Your task:
Copy, in full, each line of the material that holds the word "script".

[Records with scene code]
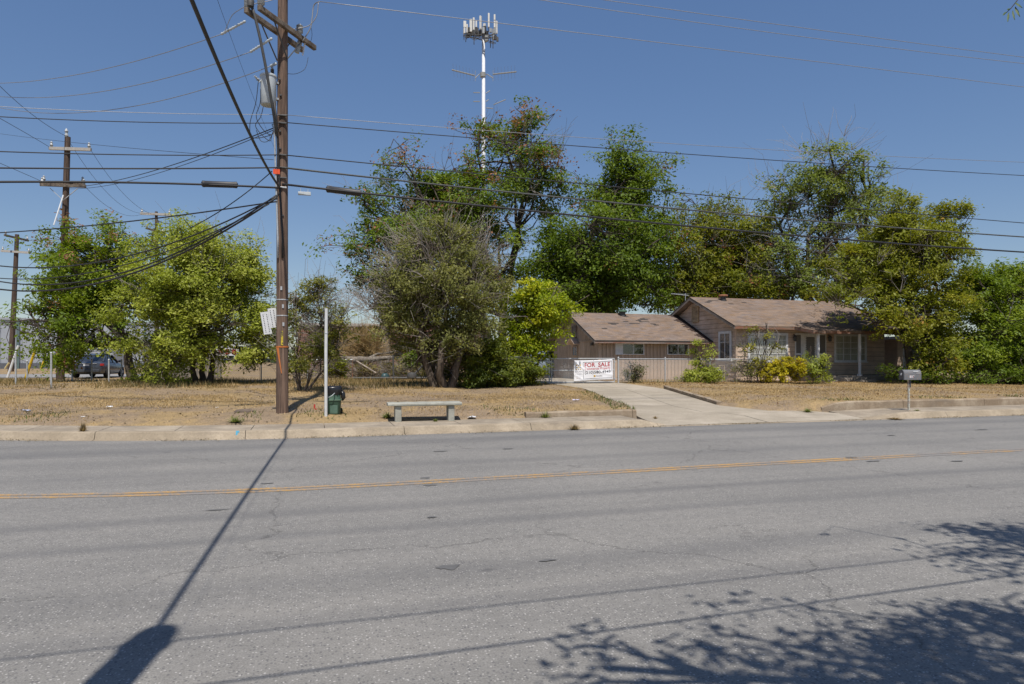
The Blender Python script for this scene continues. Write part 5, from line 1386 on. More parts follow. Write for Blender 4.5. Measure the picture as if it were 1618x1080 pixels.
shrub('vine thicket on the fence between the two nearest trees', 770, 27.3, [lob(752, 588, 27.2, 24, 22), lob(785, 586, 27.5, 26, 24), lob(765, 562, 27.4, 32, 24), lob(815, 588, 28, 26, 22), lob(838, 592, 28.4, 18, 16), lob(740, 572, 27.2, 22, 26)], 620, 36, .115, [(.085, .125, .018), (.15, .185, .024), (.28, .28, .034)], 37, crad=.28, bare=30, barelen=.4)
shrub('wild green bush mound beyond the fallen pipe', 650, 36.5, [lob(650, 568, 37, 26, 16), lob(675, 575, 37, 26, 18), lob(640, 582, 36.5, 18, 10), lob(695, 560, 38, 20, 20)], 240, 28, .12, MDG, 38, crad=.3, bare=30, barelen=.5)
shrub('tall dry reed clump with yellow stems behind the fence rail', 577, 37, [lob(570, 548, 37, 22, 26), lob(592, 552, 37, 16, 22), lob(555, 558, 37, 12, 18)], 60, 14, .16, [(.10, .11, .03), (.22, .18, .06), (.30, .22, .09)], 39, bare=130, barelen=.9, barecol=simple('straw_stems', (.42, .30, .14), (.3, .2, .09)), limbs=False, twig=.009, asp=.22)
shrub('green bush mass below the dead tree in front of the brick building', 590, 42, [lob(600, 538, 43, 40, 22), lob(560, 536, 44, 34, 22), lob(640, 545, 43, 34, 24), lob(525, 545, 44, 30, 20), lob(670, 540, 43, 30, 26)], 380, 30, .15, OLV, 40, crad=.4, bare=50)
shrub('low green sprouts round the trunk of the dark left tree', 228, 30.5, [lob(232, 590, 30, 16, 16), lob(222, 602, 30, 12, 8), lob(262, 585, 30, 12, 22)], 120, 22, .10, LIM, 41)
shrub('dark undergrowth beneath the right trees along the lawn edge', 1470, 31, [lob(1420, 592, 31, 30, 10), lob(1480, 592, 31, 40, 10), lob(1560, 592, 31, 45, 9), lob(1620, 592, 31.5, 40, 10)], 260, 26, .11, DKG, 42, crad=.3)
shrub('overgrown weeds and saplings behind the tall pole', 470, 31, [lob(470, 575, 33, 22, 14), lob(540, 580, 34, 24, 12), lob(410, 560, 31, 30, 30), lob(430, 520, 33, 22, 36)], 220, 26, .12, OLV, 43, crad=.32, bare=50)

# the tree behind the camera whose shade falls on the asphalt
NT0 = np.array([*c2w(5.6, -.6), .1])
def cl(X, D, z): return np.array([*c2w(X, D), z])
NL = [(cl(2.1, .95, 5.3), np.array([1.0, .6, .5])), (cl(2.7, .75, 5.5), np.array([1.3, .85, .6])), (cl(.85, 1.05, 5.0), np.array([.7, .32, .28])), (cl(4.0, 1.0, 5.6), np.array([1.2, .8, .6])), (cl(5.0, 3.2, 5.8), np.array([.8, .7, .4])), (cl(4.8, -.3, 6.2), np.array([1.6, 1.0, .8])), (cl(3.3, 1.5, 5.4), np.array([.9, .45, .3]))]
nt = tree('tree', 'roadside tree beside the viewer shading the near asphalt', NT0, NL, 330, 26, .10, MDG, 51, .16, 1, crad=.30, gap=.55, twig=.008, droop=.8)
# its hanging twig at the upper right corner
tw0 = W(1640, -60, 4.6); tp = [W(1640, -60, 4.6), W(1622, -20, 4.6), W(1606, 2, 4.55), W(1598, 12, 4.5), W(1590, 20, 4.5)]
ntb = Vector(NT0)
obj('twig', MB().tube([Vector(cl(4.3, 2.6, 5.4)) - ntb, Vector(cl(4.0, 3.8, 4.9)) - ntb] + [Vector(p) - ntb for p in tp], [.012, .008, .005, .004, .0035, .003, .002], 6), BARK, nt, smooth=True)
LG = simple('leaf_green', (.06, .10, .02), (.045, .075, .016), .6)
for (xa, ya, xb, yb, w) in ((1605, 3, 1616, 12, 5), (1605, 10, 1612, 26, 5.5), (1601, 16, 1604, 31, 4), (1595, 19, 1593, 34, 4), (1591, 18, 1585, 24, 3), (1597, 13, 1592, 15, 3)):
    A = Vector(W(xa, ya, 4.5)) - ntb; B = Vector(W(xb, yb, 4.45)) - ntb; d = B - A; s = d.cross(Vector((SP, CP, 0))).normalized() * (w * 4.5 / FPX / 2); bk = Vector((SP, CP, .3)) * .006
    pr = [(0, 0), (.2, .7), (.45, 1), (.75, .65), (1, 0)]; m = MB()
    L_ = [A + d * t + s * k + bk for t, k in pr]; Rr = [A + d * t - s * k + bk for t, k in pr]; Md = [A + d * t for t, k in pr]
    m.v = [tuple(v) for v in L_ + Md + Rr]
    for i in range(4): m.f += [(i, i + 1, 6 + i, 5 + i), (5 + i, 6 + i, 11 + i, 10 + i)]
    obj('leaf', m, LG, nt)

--

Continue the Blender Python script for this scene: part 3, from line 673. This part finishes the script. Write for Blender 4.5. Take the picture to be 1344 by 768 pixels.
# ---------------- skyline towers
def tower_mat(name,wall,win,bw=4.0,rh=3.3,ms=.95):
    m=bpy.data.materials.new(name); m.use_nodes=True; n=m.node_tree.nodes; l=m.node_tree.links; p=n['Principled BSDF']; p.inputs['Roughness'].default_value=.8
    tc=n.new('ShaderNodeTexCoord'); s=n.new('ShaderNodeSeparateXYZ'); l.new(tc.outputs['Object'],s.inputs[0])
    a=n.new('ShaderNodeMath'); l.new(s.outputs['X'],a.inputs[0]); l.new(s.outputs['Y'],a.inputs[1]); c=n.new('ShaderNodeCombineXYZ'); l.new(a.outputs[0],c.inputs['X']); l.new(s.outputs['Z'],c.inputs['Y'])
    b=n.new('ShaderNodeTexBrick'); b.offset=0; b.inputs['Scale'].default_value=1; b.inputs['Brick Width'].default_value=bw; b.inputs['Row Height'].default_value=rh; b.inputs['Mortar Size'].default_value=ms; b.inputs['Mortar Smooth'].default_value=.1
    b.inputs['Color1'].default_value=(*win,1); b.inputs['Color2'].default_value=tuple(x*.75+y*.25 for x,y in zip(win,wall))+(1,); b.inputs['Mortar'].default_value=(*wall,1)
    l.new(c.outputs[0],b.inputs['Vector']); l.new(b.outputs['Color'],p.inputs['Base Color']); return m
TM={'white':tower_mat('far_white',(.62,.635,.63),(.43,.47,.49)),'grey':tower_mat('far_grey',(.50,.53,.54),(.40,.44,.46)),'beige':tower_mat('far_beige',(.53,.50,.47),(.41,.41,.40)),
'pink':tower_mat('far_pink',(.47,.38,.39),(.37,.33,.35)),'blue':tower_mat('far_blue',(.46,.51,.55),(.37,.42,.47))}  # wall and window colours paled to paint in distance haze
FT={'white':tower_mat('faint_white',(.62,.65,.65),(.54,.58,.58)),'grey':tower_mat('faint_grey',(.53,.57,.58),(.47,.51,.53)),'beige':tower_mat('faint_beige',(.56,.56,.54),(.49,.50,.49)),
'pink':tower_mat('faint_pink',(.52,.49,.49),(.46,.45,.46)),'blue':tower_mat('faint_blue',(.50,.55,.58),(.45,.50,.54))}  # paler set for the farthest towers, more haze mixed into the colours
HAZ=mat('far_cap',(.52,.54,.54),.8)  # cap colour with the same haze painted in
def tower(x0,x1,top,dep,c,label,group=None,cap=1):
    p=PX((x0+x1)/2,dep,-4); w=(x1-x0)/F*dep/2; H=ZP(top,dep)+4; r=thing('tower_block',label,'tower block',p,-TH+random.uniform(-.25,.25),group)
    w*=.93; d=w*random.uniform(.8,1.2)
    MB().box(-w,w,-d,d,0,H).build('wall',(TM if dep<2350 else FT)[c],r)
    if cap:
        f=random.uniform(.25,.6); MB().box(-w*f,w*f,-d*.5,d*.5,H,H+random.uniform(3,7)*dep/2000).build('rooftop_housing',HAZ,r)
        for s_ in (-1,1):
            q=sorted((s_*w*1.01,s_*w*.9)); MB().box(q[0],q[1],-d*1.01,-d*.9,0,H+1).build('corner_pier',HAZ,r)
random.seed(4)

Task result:
The Blender Python script for this scene continues. Write part 5, from line 1386 on. More parts follow. Write for Blender 4.5. Measure the picture as if it were 1618x1080 pixels.
Continue the Blender Python script for this scene: part 3, from line 673. This part finishes the script. Write for Blender 4.5. Take the picture to be 1344 by 768 pixels.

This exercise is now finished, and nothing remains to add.